Prefab Sprout - Carnival 2000

Other things I've heard recently that I felt like playing more than once: a cover of Love's "Message to a Pretty" by an English band called the Duke Spirit. I have never heard a Love cover I didn't feel was worthy of posting. Love rules, and I applaud any band that seeks to carry that message. This one reminds me of Mazzy Star's cover of "Five String Serenade."
The Duke Spirit - A Message to a Pretty
Click here to purchase Duke Spirit's ep "Covered in Love."
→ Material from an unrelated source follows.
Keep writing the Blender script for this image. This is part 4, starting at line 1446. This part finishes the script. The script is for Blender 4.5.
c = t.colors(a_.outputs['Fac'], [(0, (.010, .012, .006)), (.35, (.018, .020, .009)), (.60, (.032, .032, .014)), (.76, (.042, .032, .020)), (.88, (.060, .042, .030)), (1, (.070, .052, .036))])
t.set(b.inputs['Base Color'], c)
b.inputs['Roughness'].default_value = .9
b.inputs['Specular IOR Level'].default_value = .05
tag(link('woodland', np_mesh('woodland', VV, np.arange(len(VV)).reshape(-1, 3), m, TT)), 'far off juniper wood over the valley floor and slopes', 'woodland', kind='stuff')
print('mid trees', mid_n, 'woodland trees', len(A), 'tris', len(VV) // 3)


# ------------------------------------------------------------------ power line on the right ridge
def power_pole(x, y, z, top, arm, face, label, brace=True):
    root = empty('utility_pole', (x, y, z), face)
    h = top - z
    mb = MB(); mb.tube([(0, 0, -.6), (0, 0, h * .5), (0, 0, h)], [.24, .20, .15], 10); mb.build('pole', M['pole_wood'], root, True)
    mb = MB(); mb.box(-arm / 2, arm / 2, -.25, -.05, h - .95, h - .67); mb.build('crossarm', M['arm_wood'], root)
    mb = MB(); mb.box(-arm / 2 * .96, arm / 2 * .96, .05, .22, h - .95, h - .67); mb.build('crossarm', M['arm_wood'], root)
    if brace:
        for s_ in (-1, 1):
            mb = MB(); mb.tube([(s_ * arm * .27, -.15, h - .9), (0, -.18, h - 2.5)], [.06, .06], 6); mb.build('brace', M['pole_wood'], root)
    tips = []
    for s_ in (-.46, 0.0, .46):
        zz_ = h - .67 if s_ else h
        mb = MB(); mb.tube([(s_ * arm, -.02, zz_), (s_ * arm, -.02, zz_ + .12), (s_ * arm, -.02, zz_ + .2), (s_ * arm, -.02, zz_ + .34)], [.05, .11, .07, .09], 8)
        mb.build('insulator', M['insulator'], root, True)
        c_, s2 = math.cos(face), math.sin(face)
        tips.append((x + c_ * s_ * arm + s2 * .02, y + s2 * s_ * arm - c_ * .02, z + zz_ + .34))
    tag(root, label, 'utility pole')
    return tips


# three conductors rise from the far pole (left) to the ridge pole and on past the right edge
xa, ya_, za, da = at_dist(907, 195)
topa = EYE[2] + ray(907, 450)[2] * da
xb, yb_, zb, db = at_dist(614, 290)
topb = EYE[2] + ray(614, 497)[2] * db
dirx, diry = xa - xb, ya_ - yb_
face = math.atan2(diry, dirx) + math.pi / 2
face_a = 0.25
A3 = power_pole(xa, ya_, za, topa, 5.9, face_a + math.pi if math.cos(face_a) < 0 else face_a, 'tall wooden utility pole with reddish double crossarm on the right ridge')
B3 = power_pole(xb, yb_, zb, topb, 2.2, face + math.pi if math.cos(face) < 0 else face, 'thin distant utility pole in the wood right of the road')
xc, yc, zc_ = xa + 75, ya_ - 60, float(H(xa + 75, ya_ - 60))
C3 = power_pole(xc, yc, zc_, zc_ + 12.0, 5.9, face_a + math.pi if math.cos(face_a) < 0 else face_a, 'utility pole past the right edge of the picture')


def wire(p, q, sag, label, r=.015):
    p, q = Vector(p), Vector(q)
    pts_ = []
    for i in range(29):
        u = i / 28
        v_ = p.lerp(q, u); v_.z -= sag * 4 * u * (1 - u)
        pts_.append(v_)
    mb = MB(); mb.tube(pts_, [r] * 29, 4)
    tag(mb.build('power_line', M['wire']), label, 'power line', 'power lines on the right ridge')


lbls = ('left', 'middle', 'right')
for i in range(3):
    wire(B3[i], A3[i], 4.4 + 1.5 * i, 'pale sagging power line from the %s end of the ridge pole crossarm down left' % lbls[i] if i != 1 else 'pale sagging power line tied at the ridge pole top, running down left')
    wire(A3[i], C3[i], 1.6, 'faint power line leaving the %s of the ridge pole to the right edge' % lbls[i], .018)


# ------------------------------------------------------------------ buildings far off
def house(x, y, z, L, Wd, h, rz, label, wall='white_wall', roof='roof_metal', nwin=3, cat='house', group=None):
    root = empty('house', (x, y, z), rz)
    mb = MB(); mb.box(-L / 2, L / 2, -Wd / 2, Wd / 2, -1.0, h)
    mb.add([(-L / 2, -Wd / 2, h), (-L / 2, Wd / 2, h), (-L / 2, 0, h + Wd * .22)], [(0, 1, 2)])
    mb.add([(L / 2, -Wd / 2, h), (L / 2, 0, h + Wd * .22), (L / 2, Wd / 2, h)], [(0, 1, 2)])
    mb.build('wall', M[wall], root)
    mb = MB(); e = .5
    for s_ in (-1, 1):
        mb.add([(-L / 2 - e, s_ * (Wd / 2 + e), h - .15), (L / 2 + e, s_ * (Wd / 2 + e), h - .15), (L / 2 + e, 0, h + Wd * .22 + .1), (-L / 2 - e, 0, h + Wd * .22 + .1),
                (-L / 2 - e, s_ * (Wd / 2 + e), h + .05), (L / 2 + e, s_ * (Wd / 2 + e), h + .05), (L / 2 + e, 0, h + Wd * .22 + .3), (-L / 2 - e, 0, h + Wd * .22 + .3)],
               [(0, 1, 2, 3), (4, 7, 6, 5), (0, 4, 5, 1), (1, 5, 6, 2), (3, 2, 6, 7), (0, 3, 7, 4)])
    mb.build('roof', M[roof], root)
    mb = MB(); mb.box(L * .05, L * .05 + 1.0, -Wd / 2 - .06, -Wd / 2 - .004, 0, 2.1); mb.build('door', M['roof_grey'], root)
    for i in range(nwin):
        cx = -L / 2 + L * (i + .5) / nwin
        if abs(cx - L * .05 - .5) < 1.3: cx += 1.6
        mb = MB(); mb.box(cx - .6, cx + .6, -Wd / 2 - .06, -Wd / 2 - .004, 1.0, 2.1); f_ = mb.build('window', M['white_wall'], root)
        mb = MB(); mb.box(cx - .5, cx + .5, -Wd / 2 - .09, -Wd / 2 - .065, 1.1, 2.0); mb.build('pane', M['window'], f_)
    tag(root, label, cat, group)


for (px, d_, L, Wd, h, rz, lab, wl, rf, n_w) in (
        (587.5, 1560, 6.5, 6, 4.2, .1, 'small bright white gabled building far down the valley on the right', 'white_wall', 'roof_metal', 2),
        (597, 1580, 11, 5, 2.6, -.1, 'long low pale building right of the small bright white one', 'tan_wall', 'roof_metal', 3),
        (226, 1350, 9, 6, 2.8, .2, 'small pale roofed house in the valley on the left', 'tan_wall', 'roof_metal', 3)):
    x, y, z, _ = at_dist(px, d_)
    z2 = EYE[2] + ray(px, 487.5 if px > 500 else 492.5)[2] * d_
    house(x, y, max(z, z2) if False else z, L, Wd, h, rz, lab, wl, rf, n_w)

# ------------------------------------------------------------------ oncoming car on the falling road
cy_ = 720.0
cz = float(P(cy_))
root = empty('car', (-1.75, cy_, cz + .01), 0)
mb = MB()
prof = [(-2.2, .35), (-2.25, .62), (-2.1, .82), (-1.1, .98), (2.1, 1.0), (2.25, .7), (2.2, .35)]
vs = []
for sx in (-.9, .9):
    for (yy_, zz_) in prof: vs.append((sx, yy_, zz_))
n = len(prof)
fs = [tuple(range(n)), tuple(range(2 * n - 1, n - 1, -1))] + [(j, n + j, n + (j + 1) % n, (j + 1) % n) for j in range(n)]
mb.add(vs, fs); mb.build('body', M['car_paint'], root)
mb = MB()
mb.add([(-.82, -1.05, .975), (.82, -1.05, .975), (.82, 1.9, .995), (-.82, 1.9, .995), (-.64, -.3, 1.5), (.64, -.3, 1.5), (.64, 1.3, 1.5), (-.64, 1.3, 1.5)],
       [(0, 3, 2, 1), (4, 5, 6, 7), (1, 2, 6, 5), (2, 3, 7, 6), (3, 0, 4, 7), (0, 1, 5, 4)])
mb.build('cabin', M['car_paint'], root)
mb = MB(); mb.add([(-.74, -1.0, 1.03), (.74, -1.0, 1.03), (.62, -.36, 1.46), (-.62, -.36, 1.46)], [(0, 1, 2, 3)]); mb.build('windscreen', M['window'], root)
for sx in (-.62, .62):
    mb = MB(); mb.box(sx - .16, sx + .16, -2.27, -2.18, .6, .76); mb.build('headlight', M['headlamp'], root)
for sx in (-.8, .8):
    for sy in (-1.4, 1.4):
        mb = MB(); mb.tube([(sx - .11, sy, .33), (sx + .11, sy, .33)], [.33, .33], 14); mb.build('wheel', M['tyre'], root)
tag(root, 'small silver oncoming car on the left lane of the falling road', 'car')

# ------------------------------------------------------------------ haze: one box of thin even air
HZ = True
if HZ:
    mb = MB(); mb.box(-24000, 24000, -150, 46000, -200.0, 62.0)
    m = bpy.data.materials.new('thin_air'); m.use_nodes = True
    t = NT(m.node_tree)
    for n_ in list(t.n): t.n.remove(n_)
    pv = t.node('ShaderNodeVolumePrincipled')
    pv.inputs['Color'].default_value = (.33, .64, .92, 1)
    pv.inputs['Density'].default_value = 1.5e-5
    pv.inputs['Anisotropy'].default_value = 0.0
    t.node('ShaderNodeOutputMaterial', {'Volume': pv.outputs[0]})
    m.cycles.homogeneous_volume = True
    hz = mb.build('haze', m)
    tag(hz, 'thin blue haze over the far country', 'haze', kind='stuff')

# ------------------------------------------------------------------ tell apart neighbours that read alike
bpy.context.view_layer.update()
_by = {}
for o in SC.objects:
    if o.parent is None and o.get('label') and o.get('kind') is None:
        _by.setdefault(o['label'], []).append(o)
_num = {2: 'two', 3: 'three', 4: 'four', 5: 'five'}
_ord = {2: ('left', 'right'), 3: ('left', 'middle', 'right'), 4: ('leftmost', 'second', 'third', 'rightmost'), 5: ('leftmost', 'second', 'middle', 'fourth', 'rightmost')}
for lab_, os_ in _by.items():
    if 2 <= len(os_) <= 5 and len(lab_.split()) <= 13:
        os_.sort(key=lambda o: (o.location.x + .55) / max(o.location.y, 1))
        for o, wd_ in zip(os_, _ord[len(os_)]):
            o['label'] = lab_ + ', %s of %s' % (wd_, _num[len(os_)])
There is band from Wales that I've been enjoying a lot, called Los Campesinos! They sound like a cross between Arctic Monkeys and Camera Obscura. Very hyper verses and very sweet boy-girl harmonies in the chorus.
Los Campesinos! - We Throw Parties, You Throw Knives
Los Campesinos! website:

The Grammies were lame, what else is new. I'm glad the Dixie Chicks won a bunch of awards, even though I think Taking the Long Way Home is their weakest album. But in honor of all those trophies, I'm posting a version of Townes Van Zandt's "Snowing on Raton," sung by Pat Green, a country singer/songwriter very popular in Texas and unknown everywhere else, and Natalie Maines, the Chicks' lead singer.
Pat Green and Natalie Maines - Snowing on Raton

Also on the Grammies telecast, Mary J. Blige sang a song I hadn't heard in a long time, Barbara Ellison's "Stay with Me, Baby." The first version of that song I ever heard, back in the late 60's, was by Terry Reid, the English singer who was supposedly offered the job of singing lead in Led Zeppelin, but turned it down to pursue his solo career. Good thinking.